Transpersonal psychology seeks to explore the needs and aspirations that go beyond self-actualization and humanistic psychology, according to Assagioli. I have heard you speak of a psychology of the buddhas; is this the same thing as Assagioli is talking of?

     They cannot be.
     Transpersonal psychology still remains psychology, still remains concerned with the objective, but the psychology of the buddhas is not really a psychology because a buddha is born when the psychology disappears, when the mind disappears.
     The psychology of the buddhas is not objective, it is absolutely subjective. It can happen to you but you cannot watch it happen to somebody else; there is no way. You can become a buddha but you cannot understand a buddha.      Even if Assagioli sits by the side of a buddha for thousands of years he will not understand anything unless he becomes a buddha. You cannot observe it, you cannot watch it from the outside because it is such an internal phenomenon, it is so deep inside, it is the very inside of being. All that you see will be nothing but a behaviouristic standpoint.
     Yes, you can see that the buddha is silent, that he seems to be very graceful; you can see that he is less angry, or not angry at all; you can see a thousand and one things – but still you will not be seeing buddhahood itself.

     When I talk about the psychology of the buddhas one thing to be remembered is that it is not really a psychology. I have to use words. No word is adequate for it but I have to use some words, but always take them with a pinch of salt. It cannot really be called a psychology.
     Psychology presupposes a mind, and a buddha is a no-mind. Psychology presupposes that the mind is functioning, thinking, planning, worrying, imagining, dreaming – and a buddha has no dreaming, no planning, no worrying, no thinking. He simply exists. He exists like a rock, like a tree, like a river...with just one difference, a very tremendous difference. The difference is that he exists without mind but full of awareness.
     The psychology of the buddhas is the yoga, the discipline, the inner journey, the science – or whatsoever you want to call it – of knowing that there is something inside you that can only be known through going there, through being there. No other way, no other approach is possible.
     Assagioli goes on talking.... He is far better than Freud because at least he brings some vision of synthesis to psychology. Freud is analytical, analysis is his method. Assagioli brings a synthesis. But this synthesis is not what buddhas talk about. This synthesis is a synthesis put together.
     The psychology of the Buddhas is not a synthesis, it is a non-analysis. Let my emphasis be clear. Assagioli is synthesis, Freud is analysis; the psychology of the Buddhas is non-analysis: no dissection, otherwise we will go on changing arguments but we will remain in the same boat.
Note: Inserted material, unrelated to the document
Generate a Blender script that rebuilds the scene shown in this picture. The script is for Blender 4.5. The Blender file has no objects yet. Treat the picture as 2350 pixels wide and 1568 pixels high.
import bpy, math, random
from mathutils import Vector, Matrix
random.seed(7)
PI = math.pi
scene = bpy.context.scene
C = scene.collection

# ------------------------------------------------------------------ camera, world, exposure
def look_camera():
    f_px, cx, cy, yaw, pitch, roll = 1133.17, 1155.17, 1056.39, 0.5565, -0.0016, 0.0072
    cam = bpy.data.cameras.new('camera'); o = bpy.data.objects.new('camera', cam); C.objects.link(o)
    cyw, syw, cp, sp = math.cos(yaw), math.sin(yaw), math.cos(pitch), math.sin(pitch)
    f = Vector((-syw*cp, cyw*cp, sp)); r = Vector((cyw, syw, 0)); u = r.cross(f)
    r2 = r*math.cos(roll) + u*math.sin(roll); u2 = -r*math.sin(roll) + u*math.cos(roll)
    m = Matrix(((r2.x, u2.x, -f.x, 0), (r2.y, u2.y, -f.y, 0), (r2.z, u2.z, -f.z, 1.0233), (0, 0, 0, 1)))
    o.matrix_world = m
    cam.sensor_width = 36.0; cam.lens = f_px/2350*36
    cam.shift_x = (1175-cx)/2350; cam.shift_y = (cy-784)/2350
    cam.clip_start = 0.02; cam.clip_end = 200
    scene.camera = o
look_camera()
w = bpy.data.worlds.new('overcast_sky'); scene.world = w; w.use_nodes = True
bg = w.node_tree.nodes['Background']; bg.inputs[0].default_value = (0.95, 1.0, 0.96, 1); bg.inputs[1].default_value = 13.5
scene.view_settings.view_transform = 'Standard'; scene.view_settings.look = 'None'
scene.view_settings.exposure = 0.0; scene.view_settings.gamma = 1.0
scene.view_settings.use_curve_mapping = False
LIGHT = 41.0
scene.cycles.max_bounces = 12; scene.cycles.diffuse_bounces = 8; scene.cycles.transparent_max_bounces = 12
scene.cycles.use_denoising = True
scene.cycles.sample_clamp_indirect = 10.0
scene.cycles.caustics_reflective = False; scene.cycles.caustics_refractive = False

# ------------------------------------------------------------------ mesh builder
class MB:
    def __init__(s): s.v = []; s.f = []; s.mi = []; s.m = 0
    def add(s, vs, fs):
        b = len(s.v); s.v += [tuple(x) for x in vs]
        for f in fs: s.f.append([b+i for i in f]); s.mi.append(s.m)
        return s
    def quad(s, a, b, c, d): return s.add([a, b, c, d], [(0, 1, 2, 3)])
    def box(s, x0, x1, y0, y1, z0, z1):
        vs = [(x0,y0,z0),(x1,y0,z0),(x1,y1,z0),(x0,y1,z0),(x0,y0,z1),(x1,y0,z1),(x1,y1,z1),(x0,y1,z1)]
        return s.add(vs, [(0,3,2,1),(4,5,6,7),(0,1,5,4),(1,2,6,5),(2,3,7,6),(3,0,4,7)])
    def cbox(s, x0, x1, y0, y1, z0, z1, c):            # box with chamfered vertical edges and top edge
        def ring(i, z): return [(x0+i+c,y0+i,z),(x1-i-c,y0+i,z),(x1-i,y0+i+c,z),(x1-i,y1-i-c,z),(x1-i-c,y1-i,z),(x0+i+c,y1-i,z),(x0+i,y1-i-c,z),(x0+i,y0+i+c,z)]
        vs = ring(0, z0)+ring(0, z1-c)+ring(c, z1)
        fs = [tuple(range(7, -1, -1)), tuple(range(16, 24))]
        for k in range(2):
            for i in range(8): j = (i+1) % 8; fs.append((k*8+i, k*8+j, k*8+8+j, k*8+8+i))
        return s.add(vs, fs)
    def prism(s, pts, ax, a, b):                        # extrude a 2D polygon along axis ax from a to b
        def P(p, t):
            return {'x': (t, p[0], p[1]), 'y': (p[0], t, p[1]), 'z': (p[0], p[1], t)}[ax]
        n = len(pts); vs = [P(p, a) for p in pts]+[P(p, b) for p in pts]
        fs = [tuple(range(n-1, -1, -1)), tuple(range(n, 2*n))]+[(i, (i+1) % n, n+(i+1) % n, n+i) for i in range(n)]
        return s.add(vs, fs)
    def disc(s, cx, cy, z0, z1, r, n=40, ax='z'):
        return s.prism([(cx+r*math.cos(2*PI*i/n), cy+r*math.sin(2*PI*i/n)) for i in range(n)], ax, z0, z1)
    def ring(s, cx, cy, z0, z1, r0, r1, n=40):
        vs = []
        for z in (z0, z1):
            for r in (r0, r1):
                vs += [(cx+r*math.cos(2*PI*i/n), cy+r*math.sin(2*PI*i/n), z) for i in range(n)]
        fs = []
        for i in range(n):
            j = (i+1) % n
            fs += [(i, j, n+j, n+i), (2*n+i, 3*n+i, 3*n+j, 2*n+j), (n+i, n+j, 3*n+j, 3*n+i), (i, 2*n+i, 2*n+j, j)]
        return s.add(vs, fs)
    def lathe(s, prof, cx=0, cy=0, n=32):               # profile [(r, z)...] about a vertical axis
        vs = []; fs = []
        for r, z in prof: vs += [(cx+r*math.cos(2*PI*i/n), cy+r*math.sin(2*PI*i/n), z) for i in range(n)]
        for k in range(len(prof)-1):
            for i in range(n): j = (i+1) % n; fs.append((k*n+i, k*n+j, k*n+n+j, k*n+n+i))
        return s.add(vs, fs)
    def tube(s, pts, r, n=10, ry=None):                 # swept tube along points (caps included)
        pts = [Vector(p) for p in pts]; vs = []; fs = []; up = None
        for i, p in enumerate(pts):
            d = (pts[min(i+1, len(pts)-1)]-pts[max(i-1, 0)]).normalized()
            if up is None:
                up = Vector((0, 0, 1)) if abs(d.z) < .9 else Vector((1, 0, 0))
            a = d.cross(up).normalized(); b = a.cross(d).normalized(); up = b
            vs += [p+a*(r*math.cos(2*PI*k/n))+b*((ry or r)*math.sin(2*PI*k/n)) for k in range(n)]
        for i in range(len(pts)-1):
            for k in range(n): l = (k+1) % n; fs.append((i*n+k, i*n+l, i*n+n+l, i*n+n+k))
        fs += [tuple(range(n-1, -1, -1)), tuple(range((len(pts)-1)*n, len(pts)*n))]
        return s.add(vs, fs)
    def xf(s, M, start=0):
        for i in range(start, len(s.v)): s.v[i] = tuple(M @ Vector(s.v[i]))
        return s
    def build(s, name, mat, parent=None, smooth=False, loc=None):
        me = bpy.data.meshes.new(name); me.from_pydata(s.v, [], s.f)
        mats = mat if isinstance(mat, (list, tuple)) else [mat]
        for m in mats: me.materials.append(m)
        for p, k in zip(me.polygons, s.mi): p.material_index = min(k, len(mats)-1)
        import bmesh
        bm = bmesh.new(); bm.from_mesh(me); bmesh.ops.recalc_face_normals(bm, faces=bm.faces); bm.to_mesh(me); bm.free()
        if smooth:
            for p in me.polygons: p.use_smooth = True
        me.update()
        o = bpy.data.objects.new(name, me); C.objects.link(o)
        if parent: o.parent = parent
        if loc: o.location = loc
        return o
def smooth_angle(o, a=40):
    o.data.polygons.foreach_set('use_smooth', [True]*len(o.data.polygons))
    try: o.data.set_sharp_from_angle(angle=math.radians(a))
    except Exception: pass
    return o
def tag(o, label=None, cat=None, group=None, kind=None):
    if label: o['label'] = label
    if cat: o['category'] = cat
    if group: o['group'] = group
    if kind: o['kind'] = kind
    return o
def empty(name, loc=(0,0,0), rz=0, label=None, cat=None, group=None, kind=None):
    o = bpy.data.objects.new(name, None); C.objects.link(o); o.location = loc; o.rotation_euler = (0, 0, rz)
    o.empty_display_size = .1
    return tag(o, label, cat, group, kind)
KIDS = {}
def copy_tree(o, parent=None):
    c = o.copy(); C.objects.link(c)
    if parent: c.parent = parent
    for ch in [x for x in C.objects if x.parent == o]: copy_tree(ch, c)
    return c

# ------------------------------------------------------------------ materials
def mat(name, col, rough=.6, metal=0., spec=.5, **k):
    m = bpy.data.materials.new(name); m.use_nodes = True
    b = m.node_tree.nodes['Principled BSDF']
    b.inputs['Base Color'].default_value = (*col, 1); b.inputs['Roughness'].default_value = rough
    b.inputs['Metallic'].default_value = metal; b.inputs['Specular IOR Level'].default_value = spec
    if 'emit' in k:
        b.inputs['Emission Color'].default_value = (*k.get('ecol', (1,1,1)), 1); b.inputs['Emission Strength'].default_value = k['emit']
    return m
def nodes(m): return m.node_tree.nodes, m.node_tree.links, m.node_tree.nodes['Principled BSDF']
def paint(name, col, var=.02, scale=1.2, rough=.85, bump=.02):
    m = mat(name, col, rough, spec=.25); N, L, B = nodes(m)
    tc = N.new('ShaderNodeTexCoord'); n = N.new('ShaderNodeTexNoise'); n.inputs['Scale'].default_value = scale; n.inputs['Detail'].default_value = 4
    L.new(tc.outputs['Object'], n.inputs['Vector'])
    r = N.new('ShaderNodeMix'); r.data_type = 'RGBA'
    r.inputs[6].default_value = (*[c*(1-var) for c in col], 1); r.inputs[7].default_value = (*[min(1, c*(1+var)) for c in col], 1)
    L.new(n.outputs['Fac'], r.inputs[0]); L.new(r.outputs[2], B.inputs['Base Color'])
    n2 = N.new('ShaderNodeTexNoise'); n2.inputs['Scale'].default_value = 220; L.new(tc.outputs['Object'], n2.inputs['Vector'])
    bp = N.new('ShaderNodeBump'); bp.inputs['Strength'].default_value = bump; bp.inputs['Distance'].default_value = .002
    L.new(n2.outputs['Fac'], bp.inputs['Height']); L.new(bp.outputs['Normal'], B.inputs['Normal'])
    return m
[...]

     The psychology of the buddhas is a totally radical standpoint. One has to go into one's own consciousness without dividing it, without analyzing it, without judging it, without evaluating it, without condemning it, without saying anything about it. Just go into it and have a feel of it...what exactly it is.
     The whole mind has to disappear, only then will you become aware of what it is – because the mind goes on creating ripples on the surface, and the mirror remains disturbed and the mirror goes on distorting. When the mirror disappears completely the mind disappears completely, and then there is pure silence, nothingness, satori, samadhi. That samadhi is the non-analytical state of your being. That is your primal state. That is what God is.
     Assagioli still comes closer to Buddha than Freud does – but not very close.

A lady walked into a bar with a parrot on her shoulder. It kept saying, "Guess my weight, guess my weight."
A fellow barstooler asked the lady what the meaning of that was and she replied, "Guess my parrot's weight and you can come home and sleep with me."
The man looked at the parrot and jokingly said, "A hundred pounds."
The lady grabbed him by the arm and said, "Come on, lover, that's close enough!"

     That's how close Assagioli is to the psychology of the buddhas.